● **GIVEN PROBLEM**: Reproduce precisely the lines between the start of the data below and the line with "R = math.radians", both included.

[Scenes as source code]
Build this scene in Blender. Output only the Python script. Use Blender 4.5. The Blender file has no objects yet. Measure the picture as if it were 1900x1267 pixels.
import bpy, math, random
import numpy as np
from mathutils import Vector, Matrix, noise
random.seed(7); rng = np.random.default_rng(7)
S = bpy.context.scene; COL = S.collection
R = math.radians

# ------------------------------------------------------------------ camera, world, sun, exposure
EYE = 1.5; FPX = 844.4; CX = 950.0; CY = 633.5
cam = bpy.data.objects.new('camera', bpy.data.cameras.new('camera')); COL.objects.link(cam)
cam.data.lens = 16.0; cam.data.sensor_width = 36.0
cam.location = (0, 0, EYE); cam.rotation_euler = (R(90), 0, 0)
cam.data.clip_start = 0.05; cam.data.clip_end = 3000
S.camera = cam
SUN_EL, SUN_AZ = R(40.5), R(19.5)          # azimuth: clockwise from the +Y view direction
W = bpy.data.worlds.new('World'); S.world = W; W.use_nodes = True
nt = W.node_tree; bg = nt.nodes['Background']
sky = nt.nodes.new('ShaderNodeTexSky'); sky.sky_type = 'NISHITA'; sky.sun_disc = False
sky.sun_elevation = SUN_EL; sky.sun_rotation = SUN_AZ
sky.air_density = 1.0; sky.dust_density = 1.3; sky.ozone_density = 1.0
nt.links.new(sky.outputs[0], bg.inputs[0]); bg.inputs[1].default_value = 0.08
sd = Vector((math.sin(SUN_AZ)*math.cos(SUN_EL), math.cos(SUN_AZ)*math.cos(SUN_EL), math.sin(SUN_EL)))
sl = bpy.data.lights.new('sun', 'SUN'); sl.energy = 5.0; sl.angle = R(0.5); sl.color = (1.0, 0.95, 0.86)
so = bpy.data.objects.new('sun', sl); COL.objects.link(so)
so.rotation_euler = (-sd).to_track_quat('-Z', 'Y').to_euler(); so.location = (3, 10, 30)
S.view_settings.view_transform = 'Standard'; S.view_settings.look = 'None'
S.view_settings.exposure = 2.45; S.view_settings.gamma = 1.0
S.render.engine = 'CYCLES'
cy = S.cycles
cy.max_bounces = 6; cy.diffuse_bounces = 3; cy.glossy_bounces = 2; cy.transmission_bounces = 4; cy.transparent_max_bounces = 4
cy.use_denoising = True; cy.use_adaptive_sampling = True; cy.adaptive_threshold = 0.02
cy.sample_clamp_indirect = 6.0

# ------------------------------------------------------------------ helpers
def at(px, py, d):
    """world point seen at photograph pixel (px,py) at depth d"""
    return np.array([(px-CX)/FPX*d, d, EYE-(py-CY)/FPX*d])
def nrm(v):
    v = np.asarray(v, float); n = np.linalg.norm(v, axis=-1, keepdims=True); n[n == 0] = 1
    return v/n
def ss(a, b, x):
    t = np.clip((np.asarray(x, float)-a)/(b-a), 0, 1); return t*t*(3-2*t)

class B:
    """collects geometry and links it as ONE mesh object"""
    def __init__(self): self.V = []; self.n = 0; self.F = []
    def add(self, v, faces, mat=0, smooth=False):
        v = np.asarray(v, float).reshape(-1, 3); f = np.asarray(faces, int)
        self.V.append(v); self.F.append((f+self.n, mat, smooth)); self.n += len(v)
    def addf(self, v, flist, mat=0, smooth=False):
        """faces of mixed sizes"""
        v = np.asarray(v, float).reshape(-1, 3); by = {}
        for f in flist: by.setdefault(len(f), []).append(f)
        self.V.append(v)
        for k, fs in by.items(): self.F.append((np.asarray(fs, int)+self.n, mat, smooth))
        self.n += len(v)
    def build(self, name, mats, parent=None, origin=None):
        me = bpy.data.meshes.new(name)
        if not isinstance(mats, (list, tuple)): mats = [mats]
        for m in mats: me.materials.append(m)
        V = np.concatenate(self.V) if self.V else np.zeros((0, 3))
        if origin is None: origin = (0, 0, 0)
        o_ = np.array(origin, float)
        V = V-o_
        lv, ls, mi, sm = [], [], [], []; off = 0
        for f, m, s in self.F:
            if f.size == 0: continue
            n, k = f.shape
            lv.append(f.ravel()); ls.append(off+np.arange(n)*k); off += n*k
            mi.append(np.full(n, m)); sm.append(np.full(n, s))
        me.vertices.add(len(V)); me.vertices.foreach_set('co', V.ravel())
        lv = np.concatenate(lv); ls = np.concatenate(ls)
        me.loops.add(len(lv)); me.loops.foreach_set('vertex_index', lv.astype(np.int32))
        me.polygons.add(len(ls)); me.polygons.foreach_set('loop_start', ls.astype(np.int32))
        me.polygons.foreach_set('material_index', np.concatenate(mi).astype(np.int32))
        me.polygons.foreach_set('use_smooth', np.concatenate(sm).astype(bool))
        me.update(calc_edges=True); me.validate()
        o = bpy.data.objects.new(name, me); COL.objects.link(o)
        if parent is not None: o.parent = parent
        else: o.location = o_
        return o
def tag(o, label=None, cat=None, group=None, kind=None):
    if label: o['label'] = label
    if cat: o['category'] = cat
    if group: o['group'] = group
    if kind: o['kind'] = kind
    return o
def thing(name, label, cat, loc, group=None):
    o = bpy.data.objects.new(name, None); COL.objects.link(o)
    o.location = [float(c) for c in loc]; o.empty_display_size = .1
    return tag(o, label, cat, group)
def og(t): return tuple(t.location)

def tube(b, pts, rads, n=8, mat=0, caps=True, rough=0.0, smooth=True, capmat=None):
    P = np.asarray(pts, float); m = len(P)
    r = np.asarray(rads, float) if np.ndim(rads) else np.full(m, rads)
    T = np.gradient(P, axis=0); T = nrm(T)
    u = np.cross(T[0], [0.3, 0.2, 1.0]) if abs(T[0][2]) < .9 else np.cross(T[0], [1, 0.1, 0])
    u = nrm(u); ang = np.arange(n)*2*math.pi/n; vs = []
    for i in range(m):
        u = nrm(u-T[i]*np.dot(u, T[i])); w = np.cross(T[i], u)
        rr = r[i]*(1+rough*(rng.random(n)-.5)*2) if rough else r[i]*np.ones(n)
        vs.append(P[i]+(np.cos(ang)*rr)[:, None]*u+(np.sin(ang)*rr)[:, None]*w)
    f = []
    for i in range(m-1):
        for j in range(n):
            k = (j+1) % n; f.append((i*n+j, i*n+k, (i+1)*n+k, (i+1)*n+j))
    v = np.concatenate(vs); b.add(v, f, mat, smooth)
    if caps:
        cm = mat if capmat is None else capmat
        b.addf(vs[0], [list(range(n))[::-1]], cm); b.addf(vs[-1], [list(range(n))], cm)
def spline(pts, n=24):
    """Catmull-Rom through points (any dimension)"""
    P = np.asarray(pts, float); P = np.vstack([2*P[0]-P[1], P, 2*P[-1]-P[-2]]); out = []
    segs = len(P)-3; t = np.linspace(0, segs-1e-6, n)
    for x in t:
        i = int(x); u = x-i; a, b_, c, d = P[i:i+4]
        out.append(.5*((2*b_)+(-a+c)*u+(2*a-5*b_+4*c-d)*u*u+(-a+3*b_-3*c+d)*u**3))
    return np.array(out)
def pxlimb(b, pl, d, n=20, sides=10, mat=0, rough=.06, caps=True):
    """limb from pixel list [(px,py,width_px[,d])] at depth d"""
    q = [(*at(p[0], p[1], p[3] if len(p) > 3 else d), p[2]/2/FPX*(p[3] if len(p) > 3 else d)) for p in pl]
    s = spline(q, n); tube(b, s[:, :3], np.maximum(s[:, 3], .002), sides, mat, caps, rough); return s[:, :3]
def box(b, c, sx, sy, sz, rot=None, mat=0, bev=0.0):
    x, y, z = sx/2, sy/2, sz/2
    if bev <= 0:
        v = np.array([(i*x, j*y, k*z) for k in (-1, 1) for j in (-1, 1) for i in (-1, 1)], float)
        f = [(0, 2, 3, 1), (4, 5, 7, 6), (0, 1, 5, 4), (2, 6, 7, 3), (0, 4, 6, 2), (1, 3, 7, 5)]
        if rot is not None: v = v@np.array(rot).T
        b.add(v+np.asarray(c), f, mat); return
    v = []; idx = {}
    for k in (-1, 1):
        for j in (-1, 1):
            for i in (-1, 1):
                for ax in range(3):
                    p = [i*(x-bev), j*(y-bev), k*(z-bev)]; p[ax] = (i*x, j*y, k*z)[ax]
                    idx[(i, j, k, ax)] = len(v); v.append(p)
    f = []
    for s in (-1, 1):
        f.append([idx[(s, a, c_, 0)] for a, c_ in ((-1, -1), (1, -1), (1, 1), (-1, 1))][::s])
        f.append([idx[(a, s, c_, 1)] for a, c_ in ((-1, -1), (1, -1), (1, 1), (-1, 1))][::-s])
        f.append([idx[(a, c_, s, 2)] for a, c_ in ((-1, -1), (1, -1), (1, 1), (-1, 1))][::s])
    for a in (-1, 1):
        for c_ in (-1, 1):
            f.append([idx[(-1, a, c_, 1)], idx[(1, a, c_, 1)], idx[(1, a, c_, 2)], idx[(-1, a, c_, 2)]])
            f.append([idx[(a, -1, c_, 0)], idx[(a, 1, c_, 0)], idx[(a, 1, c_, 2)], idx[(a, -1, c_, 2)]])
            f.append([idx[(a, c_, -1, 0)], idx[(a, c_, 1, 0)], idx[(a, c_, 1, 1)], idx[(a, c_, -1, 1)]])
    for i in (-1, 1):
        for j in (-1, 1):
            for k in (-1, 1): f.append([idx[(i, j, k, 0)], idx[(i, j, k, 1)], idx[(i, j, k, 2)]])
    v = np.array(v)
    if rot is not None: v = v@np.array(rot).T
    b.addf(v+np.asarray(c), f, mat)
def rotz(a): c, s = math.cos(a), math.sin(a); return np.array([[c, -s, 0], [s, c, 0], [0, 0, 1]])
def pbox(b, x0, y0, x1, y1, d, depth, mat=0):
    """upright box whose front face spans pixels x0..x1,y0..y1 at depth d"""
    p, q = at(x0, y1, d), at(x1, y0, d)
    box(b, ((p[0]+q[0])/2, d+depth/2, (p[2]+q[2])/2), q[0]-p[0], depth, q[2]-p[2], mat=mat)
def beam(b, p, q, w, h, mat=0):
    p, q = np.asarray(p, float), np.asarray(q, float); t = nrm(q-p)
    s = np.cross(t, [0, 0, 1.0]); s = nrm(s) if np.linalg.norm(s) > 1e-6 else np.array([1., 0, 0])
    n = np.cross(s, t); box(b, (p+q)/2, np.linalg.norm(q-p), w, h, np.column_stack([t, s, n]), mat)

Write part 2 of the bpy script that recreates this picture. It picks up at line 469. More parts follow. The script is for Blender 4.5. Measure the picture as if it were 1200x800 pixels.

● **FULL SOLUTION**:
Build this scene in Blender. Output only the Python script. Use Blender 4.5. The Blender file has no objects yet. Measure the picture as if it were 1900x1267 pixels.
import bpy, math, random
import numpy as np
from mathutils import Vector, Matrix, noise
random.seed(7); rng = np.random.default_rng(7)
S = bpy.context.scene; COL = S.collection
R = math.radians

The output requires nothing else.